Weiner’s rise to prominence in New York politics was unexceptional, but swift; early on, he established himself as mini-me to now U.S. Senate Minority Leader Charles D. Schumer—following the more senior Democrat first into the state assembly and then to Congress, as Schumer’s career progressed. The physical similarities between the two were remarkable (even if Weiner’s Schumeresque mannerisms often seemed rehearsed); they loyally served their Brooklyn-Queens constituencies, which reciprocated by re-electing them. Neither man bothered to mask his ambition.

But while Schumer was focused on Washington, Weiner made no secret of his ultimate goal of running City Hall. He might have made it but for his arrogance and lack of self-discipline. Of the latter, there was plenty of warning: Weiner’s House-floor tirades were epic and, indeed, his spittle-flecked savaging of Representative Peter King, a Republican colleague from Long Island, over a 9/11 relief bill drew national attention.
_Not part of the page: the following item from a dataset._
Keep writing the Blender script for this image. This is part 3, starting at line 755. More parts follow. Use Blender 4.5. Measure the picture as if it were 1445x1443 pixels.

That tantrum came shortly before the wheels came off for Weiner, and it never received the attention it deserved—a pity, because it presaged what sort of a mayoralty the now-prison-bound pol would have run. 

Histrionics are no vice in contemporary American politics, just as moderation is rarely a successful strategy, and in that respect, Weiner would have fit right in. At a minimum, Weiner would have stretched thin Governor Andrew Cuomo’s own high-maintenance ego—not necessarily a bad thing, as Mayor Bill de Blasio’s milquetoast approach to Albany isn’t paying dividends—and the cardboard cutouts on the city council would have been no match for him.

But at what price? That’s objectively unknowable, but given Weiner’s demonstrated inability to control his, um, cellphone, it seems reasonable to assume that when his moment arrived, it would be spectacularly unpredictable. Weiner’s story is nothing if not multifaceted. The FBI probe that produced his conviction led first to the laptop he shared with his estranged wife, Hillary Clinton aide Huma Abedin, which, in turn, led to a pile of Clinton emails—which, some believe, led straight to the presidency of Donald Trump.

The mere possibility that the Man Who Would Be Mayor caused or helped cause Donald Trump’s presidency is enough to guarantee that New York will never forgive Anthony Weiner—the golden boy brought low by his compulsions. It’s not exactly Shakespearean tragedy, but it’s close enough for our depleted times.